Di recente è riemerso un video degli anni Novanta in cui Victoria Beckham, ospite della versione inglese di “Non dimenticate lo spazzolino da denti”, viene invitata dal conduttore a salire su una bilancia per verificare quanti chili abbia perso dopo il parto. Lei ha commentato il tutto dicendo «V’immaginate farlo oggi?», e la sua incredulità è fondata: non è vero che non si può più dire niente, ma è vero che non si può più pesare nessuno.
Ma, ancora una volta, il dettaglio significativo è un altro: se si va a guardare il video su YouTube, i commenti degli indignati – indignati per il gesto del conduttore – sono del tenore «non posso credere che l’abbia umiliata così».
C’è qualcosa che non capisco. Perché, se un comico fa una brutta battuta di cui sei oggetto, è mortificante per te e non per lui, che di mestiere dovrebbe fare battute riuscite? Perché, se un conduttore ti chiede di salire su una bilancia, è umiliante per te e non per l’esibita scarsità di idee degli autori del programma? C’è una dignità misurabile in chili e la sua cifra non è quella dell’ago della bilancia inquadrato in quella trasmissione?
Si può dire qualunque cosa, e nessuno mai risponde «ma questa cosa che stai dicendo non ha senso». Che tra l’altro è un’obiezione preziosa.

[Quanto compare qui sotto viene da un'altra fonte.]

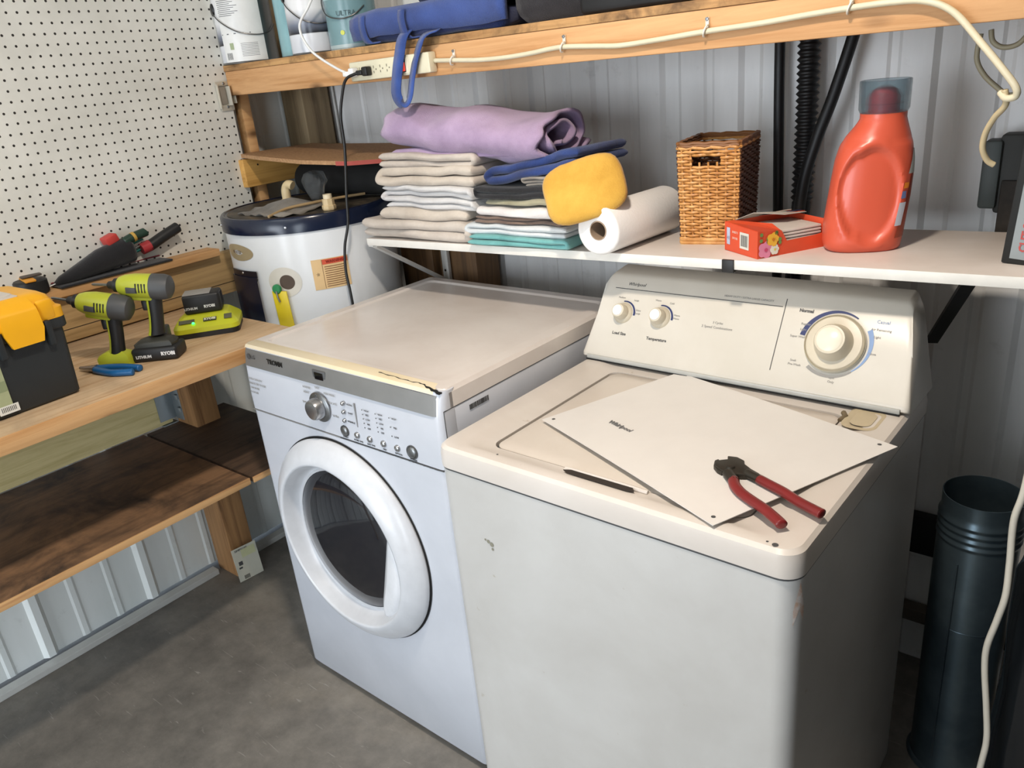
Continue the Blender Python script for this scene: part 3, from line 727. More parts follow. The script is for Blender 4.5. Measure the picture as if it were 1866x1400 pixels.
# corner particle board
g = G()
A = [(-1.303, .565, 1.366), (-1.16, .535, 1.362), (-.95, .53, 1.350), (-.80, .575, 1.340), (-.735, .64, 1.337), (-.74, .93, 1.345), (-1.2, .845, 1.360), (-1.30, .845, 1.364)]
g.loops([[Vector(p) for p in A], [Vector((p[0], p[1], p[2]+.011)) for p in A]], True, True, True)
t = thing('particle_board', 'sagging brown particle board offcut lying as a corner shelf above the heater', 'board', (-1.0, .7, 1.35))
for v in g.bm.verts: v.co -= Vector((-1.0, .7, 1.35))
g.out('board', W_part, t, smooth=False)
g = G(); g.loops([[Vector((a, b, c)) for a, b, c in ((-.838, .560, 1.3415), (-.80, .5735, 1.3395), (-.7345, .638, 1.3365))], [Vector((a, b, c+.0115)) for a, b, c in ((-.838, .560, 1.3415), (-.80, .5735, 1.3395), (-.7345, .638, 1.3365))]], closed=False)
for v in g.bm.verts: v.co -= Vector((-1.0, .7005, 1.35))
g.out('red_edge', plain('A8473C', .6), t, smooth=False)
g = G(); g.rbox((-1.288, .75, 1.318), (.03, .40, .085), .003); o = g.out('wooden_cleat', wood('yellow_cleat', 'D9A85C', 'B07F3A', 1)); tag(o, 'yellowish wooden cleat under the corner particle board', 'board')
g = G(); g.lathe([(0, .001), (.003, .001)], 10, frame((-1.2725, .60, 1.34), (0, 1, 0), (0, 0, 1))); o2 = g.out('nail_hole', M_dark, o)
# metal bracket at the pegboard edge
t = thing('metal_bracket', 'white metal strike bracket screwed at the right edge of the perforated board', 'bracket', (-1.292, .548, 1.55))
M = Matrix(((0, 0, 1, 0), (1, 0, 0, 0), (0, 1, 0, 0), (0, 0, 0, 1)))
M_br = plain('C9C4B5', .4, .2)
g = G(); g.rbox((0, .036, .0), (.050, .012, .004), .001, M=M); g.rbox((0.003, -.030, .0), (.044, .024, .004), .001, M=M); g.rbox((-.021, 0, 0.003), (.004, .07, .010), .001, M=M); g.rbox((.008, 0, .012), (.003, .055, .024), .001, M=M); g.rbox((.024, 0.003, .010), (.003, .052, .024), .001, M=M)
g.out('plate', M_br, t)
g = G(); g.rbox((-.006, .002, .004), (.020, .050, .003), .0005, M=M); g.out('recess', plain('8F877B', .6), t)
g = G()
for y in (.036, -.031): g.lathe([(0, .0045), (.003, .004), (.0045, .002)], 12, M @ T(.004, y, 0))
g.out('screw', M_steel, t)

# ============================================================ UPPER SHELF
t = thing('upper_shelf', 'long pine-fronted storage shelf above the laundry corner', 'shelf', (0, .6, 1.58))
def rel(g, L):
    for v in g.bm.verts: v.co -= Vector(L)
    return g
g = G(); g.rbox((.19, .584, 1.5835), (2.96, .038, .069), .003); rel(g, t.location).out('front_beam', W_edge, t)
g = G(); g.rbox((.14, .775, 1.6265), (3.1, .415, .0165), .001); rel(g, t.location).out('shelf_board', W_part, t)
g = G(); g.rbox((.19, .5655, 1.6265), (2.96, .004, .0168), .0005); rel(g, t.location).out('board_edge', wood('osb_edge', 'D0A26A', '8C6238', 0, grime='5E4328', gscale=14), t)
g = G()
for x in (-.35, .62, 1.3): g.rbox((x, .79, 1.585), (.038, .37, .066), .003)
rel(g, t.location).out('cross_rail', W_board, t)
ZS = 1.6352
# paint cans
def wire(pts, r=.0016): 
    g = G(); g.tube(pts, r, 6, sm=6); return g
def can(x, y, R, H, lab, wrap, label, fa, ear=True, grad=None):
    t = thing('paint_can', label, 'paint can', (x, y, ZS), 0, 'paint cans on the upper shelf')
    g = G(); g.lathe([(R-.004, .002), (R, 0), (R+.001, .003), (R-.001, .006), (R-.001, H-.006), (R+.001, H-.003), (R, H), (R-.006, H-.002), (R-.012, H-.008), (0, H-.008)], 56); g.lathe([(0, .003), (R-.004, .002)], 40); g.out('can_body', M_steel, t)
    g = G(); a0, a1 = wrap
    def band(a0, a1, z0, z1, rr_, mat, nm):
        g = G(); n_ = 30; g.loops([[Vector((rr_*math.cos(math.radians(a0+(a1-a0)*i/n_)), rr_*math.sin(math.radians(a0+(a1-a0)*i/n_)), z)) for i in range(n_+1)] for z in (z0, z1)], closed=False); return g.out(nm, mat, t)
    for (b0, b1, z0, z1, m_, nm) in lab: band(b0, b1, z0, z1, R+.0005+.0003*(nm != 'label'), m_, nm)
    a = math.radians(fa)
    for s_ in (0,) if ear else ():
        M = frame((R*math.cos(a), R*math.sin(a), .150), (-math.sin(a), math.cos(a), 0), (0, 0, 1))
        g = G(); g.lathe([(0, .006), (.010, .006), (.016, .004), (.018, 0)], 24, M); e_ = g.out('handle_ear', plain('17181A', .4), t)
    p = lambda ang, z, rr_: (rr_*math.cos(math.radians(ang)), rr_*math.sin(math.radians(ang)), z)
    g = wire([p(fa, .150, R+.006), p(fa+25, .118, R+.006), p(fa+60, .085, R+.007), p(fa+95, .073, R+.006), p(fa+125, .080, R+.006), p(fa+150, .100, R+.004)]); g.out('wire_handle', plain('6C6C6C', .3, .9), t)
    return t
def gradlabel(name, top, dark, split):
    n = NT(name); sx = n.add('ShaderNodeSeparateXYZ'); n.link(n.coord(), sx.inputs[0])
    m = n.math('DIVIDE', sx.outputs[2], .19)
    c = n.ramp(m, [(0, srgb('C9CCD2')), (split-.005, srgb('DADCE0')), (split+.005, srgb(dark)), (split+.12, srgb('6F7686')), (split+.32, srgb(top)), (1, srgb(top))]); return n.fin(c, .25)
LBW = gradlabel('white_black_label', 'E6E6E6', '17171D', .27)
LBT = plain('8FB9BE', .25); LBT2 = plain('74959A', .25); LBp = plain('E9E9E6', .35)
# 1: white can at the left end
t = can(-1.237, .632, .083, .192, [(-170, -92, .005, .187, LBW, 'label'), (-92, 0, .005, .187, LBp, 'printed_label')], (0, 0), 'largest can at the left end, printed white and black label with wire handle', -112)
g = G()
def bar(x0, x1, z0, z1, R=.0842, a_=-50):
    a0 = a_+math.degrees(x0/R); a1 = a_+math.degrees(x1/R); n_ = 4
    g.loops([[Vector((R*math.cos(math.radians(a0+(a1-a0)*i/n_)), R*math.sin(math.radians(a0+(a1-a0)*i/n_)), z)) for i in range(n_+1)] for z in (z0, z1)], closed=False)
x = -.052
while x < -.032:
    wd = random.choice((.0008, .0014)); bar(x, x+wd, .012, .030); x += wd+.0014
bar(-.058, .035, .079, .0815)
for k in range(9):
    bar(-.056+.002*(k % 2), -.01+.01*(k % 3), .128+k*.005, .1295+k*.005); bar(.0, .05, .052-k*.0042, .053-k*.0042)
g.out('label_print', plain('55575A', .5), t)
g = G(); bar(-.035, -.022, .038, .056); g.out('green_mark', plain('A3B08A', .5), t)
can(-1.045, .70, .078, .192, [(-180, 40, .005, .187, LBT, 'label'), (-75, -40, .02, .12, plain('B9D2D4', .2), 'pale_band')], (0, 0), 'pale teal can half hidden between two white labelled cans', -30)
t = can(-.925, .632, .066, .192, [(-180, 60, .005, .187, LBW, 'label')], (0, 0), 'white and black labelled can beside the white charging cord', -118)
t = can(-.775, .645, .066, .192, [(-180, 60, .005, .187, LBT2, 'label'), (-140, -20, .12, .187, plain('A2C6C9', .25), 'light_band'), (-120, -20, .0, .012, plain('A8B7B7', .3), 'base_band')], (0, 0), 'teal can printed ULTRA beside the blue tote', -160)
a = -52; R = .0672
text('lettering', 'ULTRA', .017, plain('27454C', .5), frame((R*math.cos(math.radians(a)), R*math.sin(math.radians(a)), .085), (-math.sin(math.radians(a)), math.cos(math.radians(a)), 0), (0, 0, 1)), t)
g = G(); g.lathe([(0, .0008), (.006, .0008)], 12, frame((R*math.cos(math.radians(-66)), R*math.sin(math.radians(-66)), .04), (-math.sin(math.radians(-66)), math.cos(math.radians(-66)), 0), (0, 0, 1))); g.out('yellow_drop', plain('CBD04A', .4), t)
t = thing('white_jug', 'plain white plastic container behind the blue tote', 'container', (-.640, .80, ZS))
g = G(); g.loops([rr(-.06, -.05, .06, .05, .03, z) for z in (0, .004, .15, .17)], True, True, True); g.out('container_body', plain('EDEBE3', .4), t)
# blue tote bag
M_blue = cloth('blue_canvas', '3A5293', '2C4078'); M_blued = cloth('navy_canvas', '1E2F63', '15224A'); M_strap = cloth('blue_webbing', '3A5CAA', '2C4686', 120)
t = thing('tote_bag', 'blue canvas tote folded flat with a strap hanging over the shelf front', 'bag', (-.44, .70, ZS))
g = G(); b = G(); b.rbox((0, 0, .022), (.46, .27, .044), .018, 4); bmesh.ops.subdivide_edges(b.bm, edges=b.bm.edges[:], cuts=3, use_grid_fill=True); b.wobble(.012, 9, 1, .003, 30)
for v in b.bm.verts: v.co.z = max(v.co.z, .0)
b.out('bag_body', M_blued, t, ang=180)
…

Io, per dire, stavo per scrivere che Paola Turci e Francesca Pascale avevano pubblicato una sola foto delle loro nozze, come Carolyn Bessette e John John Kennedy, e un prezioso obiettore mi ha fatto notare che nel frattempo ne avevano pubblicate molte altre. Uff. Mi sembrava una scelta così chic.

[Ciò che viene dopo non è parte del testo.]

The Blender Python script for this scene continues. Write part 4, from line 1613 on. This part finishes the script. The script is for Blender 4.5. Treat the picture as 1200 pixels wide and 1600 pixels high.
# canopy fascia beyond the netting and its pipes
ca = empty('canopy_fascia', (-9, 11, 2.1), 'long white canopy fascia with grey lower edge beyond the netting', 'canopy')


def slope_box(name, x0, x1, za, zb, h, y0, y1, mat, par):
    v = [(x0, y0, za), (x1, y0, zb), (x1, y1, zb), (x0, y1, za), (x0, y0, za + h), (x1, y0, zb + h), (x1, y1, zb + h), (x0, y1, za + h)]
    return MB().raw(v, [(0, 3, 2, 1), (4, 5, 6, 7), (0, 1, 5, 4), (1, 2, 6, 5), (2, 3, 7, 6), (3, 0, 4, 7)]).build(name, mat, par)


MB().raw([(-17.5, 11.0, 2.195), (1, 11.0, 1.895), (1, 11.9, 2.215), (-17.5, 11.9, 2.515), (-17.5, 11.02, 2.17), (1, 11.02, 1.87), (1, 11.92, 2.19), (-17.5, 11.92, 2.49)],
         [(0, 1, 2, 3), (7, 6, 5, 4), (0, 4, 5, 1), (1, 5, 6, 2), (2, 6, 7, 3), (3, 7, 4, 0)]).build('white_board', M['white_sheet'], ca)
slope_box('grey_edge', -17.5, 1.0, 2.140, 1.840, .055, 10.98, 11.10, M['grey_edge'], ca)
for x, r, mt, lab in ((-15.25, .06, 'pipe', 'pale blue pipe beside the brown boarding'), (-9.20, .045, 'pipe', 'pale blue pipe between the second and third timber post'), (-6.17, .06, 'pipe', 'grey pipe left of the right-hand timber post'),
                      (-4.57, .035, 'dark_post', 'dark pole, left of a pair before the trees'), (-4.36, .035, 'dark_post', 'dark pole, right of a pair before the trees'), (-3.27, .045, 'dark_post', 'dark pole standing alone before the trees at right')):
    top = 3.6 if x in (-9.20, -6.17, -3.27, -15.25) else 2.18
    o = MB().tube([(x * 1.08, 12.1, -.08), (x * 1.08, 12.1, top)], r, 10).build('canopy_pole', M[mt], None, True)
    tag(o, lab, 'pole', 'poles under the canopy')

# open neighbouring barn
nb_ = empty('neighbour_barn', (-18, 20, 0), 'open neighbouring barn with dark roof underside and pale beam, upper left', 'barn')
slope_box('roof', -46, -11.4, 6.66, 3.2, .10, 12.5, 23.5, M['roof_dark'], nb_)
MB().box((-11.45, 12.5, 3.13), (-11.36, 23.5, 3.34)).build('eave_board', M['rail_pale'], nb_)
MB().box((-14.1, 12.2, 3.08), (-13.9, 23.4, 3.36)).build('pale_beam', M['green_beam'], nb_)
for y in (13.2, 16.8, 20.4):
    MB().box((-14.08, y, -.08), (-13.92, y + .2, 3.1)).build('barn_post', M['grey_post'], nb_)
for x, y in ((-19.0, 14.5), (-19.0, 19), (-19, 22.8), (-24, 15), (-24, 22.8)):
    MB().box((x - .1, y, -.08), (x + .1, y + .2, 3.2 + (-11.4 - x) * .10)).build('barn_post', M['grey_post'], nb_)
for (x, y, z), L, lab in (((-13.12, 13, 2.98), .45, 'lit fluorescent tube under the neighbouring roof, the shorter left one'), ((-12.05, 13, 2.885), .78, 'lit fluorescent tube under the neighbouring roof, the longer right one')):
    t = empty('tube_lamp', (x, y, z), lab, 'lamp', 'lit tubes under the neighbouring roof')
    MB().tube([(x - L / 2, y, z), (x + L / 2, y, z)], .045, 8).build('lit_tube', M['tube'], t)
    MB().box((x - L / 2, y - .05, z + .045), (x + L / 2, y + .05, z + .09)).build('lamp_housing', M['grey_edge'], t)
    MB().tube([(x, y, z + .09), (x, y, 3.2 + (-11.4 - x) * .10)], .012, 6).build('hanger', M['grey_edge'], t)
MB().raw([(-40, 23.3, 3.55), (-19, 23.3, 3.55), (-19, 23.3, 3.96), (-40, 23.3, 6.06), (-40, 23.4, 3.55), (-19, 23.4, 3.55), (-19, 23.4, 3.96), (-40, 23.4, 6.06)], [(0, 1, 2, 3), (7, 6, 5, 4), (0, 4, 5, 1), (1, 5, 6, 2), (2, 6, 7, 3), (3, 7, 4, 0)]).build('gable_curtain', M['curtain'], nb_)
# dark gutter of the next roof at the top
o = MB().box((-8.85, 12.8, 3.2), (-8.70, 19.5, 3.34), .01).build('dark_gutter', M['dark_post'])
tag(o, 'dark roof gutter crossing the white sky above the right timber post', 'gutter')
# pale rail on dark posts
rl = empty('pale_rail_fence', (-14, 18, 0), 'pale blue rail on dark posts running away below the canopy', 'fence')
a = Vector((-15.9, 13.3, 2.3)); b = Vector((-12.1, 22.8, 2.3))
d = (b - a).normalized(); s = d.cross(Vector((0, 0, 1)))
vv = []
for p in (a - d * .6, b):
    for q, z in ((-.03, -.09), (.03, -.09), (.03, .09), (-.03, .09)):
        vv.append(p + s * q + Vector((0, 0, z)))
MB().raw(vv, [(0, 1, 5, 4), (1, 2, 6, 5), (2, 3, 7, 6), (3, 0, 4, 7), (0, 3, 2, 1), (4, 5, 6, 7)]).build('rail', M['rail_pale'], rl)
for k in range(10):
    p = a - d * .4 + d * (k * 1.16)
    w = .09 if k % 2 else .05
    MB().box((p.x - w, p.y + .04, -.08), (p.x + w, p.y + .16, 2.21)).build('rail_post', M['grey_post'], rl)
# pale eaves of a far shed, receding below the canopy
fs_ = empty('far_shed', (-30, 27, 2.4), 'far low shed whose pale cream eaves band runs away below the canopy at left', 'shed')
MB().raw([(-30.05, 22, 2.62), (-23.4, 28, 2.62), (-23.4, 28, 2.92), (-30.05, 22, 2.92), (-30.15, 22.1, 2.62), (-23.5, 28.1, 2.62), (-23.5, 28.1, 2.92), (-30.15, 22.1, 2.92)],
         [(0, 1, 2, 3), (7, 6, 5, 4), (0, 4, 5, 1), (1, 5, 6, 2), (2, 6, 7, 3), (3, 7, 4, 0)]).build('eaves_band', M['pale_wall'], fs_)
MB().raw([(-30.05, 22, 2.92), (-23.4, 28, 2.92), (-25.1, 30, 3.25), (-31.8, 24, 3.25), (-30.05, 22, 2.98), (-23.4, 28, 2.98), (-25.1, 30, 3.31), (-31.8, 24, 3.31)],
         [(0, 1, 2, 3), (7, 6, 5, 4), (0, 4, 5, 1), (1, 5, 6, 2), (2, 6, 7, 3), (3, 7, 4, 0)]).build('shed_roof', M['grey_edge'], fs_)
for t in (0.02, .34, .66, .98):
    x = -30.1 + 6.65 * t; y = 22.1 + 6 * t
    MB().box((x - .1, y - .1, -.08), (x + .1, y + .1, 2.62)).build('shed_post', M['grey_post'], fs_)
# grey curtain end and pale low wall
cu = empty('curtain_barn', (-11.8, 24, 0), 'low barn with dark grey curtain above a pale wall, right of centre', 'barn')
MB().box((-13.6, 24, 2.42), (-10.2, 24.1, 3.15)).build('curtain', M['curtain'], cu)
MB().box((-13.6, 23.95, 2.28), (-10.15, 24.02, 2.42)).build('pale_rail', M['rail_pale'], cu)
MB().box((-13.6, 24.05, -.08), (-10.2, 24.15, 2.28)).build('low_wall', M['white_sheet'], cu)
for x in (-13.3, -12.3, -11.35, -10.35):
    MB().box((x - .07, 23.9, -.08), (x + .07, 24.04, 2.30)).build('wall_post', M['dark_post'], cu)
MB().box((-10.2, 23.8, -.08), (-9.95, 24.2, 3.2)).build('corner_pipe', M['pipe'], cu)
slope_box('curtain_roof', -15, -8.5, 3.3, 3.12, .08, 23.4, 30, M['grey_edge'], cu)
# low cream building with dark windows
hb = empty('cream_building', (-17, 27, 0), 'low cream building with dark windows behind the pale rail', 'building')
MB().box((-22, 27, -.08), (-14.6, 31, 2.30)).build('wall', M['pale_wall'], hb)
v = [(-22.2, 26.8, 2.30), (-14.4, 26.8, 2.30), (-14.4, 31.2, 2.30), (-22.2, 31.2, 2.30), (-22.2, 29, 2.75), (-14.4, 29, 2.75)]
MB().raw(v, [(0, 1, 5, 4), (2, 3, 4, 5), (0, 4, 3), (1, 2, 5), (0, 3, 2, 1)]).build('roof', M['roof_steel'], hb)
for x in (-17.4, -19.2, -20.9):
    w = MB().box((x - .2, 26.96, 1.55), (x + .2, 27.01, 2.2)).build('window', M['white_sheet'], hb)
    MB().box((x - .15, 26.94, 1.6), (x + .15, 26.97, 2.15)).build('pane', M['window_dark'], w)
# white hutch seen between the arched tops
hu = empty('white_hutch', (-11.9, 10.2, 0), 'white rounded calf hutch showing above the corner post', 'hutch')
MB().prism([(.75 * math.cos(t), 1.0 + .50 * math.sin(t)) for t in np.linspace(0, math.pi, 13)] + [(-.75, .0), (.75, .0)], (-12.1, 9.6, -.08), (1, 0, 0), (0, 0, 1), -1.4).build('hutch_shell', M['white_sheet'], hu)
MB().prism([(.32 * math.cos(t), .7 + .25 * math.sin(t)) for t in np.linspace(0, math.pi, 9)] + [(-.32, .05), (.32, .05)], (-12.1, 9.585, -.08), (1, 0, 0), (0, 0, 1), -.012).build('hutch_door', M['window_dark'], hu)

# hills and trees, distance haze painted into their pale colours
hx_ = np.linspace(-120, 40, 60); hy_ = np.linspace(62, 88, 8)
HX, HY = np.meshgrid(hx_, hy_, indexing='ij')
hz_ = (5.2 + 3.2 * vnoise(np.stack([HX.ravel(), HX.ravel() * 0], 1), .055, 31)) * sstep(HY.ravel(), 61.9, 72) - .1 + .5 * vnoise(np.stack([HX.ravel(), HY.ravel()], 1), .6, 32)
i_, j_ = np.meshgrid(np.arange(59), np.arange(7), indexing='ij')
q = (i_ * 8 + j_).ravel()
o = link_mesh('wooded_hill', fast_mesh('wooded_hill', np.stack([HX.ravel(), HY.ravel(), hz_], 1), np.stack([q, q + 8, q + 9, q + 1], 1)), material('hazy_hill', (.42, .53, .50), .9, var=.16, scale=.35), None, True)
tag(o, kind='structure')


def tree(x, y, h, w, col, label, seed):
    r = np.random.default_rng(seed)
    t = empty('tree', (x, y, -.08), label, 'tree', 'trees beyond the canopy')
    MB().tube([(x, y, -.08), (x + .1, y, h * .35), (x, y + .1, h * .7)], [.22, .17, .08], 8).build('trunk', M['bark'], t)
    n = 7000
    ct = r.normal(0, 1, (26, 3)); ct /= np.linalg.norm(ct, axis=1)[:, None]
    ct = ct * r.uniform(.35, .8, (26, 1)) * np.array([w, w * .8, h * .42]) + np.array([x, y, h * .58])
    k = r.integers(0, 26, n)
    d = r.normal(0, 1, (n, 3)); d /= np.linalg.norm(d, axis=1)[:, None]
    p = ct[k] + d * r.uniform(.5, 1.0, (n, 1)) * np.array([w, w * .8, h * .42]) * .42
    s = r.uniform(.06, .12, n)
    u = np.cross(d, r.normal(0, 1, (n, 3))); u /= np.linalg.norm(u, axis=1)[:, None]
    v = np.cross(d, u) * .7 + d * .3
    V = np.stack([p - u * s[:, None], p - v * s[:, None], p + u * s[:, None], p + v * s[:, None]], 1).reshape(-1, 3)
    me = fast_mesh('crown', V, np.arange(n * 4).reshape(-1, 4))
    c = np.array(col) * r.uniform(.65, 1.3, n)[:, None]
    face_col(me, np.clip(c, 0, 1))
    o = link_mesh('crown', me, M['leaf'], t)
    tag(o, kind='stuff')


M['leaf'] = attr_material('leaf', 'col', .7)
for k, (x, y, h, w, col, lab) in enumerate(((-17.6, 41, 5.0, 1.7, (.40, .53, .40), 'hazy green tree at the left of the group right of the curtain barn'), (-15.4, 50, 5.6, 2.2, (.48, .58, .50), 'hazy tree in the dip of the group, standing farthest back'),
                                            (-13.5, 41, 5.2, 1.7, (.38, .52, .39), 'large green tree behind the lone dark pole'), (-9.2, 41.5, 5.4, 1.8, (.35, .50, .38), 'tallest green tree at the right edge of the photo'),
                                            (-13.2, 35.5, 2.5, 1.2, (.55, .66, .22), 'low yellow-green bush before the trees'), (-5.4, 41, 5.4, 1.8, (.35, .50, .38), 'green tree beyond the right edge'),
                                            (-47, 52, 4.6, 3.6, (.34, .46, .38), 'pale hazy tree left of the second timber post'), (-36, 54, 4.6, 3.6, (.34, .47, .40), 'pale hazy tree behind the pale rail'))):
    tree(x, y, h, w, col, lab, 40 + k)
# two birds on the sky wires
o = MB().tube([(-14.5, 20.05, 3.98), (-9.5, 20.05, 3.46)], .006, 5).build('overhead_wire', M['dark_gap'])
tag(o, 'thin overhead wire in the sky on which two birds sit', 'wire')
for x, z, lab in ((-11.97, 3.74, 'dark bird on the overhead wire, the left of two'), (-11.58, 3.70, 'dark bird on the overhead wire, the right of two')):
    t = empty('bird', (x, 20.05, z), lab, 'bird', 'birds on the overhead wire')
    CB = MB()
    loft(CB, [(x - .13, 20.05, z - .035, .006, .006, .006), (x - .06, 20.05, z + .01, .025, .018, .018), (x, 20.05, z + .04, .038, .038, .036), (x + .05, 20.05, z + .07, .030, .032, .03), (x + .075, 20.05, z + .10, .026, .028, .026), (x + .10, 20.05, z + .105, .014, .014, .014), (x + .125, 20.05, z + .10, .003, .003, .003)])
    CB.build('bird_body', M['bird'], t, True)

Si può dire qualunque cosa; ai tempi miei no, e quindi venni severamente redarguita quando, in terza liceo, alla lettura di «Amor ch’a nullo amato amar perdona», esclamai: ma è Venditti. Oggi, un liceale che correggesse il professore dicendo che Paolo e Francesca è un refuso, ha visto le spose al tg, sono Paola e Francesca, quel liceale lì prenderebbe senz’altro un buon voto per l’attenzione all’attualità e ai temi sensibili.
Si può dire qualunque cosa, e quindi vorrei approfittarne per dire che la più bella canzone di Paola Turci parla d’un amore mitomane al quale l’io narrante della Turci dice «Nonostante parli spesso ad alta voce e nessuno crede a ciò che dici e a quel che immagini», e insomma se non è il ritratto di Silvio Berlusconi questo.